## Exercise task
Copy each line of the material below that includes the string "from".

+++ Record excerpts

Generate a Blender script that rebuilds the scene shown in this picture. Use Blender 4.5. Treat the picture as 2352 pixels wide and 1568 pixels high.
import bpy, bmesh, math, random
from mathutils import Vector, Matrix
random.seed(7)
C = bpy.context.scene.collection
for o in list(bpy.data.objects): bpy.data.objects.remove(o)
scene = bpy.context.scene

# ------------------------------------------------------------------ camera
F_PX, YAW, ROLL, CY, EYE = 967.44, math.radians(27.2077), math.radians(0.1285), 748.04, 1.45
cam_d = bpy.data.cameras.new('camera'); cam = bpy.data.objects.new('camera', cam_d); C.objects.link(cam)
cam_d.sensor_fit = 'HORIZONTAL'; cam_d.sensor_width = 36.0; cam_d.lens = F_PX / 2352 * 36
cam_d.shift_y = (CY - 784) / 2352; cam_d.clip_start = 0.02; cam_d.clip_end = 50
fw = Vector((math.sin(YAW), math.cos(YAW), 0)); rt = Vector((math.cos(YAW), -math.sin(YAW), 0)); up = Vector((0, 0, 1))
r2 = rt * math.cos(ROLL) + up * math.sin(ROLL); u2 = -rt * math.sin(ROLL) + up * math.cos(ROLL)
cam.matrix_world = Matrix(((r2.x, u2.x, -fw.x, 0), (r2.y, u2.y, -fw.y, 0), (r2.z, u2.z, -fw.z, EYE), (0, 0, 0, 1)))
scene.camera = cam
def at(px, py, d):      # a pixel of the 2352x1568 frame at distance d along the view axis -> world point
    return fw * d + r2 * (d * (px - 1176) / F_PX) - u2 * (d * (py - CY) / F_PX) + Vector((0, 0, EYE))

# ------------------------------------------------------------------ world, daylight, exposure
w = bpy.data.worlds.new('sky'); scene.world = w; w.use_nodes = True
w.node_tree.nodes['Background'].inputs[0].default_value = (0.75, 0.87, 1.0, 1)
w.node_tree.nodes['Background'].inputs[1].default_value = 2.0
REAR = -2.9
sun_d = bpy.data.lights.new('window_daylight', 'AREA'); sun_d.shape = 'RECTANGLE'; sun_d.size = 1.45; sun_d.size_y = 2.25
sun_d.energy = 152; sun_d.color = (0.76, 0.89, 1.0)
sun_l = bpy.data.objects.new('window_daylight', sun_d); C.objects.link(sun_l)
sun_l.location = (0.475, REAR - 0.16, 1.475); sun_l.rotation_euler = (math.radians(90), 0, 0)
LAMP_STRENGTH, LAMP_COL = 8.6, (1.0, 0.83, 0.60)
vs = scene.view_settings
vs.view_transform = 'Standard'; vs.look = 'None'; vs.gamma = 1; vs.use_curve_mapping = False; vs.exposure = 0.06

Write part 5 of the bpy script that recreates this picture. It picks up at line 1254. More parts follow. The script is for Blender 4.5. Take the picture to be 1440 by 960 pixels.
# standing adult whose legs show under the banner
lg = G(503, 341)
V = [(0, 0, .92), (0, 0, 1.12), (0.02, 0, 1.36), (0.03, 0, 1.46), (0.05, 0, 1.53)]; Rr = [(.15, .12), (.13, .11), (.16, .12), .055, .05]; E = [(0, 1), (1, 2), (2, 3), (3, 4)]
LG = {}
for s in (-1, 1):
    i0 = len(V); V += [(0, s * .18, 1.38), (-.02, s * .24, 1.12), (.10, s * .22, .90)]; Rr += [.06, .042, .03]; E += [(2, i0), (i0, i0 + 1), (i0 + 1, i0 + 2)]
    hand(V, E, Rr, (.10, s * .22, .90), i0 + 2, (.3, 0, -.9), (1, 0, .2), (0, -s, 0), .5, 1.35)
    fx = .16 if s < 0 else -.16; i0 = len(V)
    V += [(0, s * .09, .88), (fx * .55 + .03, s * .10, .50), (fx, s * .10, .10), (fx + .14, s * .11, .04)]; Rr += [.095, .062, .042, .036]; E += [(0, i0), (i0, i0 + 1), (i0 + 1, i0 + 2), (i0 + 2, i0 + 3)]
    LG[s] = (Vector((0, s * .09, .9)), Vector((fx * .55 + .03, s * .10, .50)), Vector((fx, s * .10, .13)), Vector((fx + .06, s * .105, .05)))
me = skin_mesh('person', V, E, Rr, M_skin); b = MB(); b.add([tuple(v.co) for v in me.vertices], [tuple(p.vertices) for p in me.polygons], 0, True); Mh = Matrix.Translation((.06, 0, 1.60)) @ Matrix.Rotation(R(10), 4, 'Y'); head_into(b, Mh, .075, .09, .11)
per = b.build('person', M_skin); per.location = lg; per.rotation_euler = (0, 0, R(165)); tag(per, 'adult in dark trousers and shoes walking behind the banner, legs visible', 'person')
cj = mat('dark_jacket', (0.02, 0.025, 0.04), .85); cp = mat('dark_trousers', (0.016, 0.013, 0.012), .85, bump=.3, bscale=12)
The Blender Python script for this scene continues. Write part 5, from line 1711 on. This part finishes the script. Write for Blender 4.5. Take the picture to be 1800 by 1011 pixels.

++++++

## Result for this exercise
from mathutils import Vector, Matrix
The Blender Python script for this scene continues. Write part 5, from line 1711 on. This part finishes the script. Write for Blender 4.5. Take the picture to be 1800 by 1011 pixels.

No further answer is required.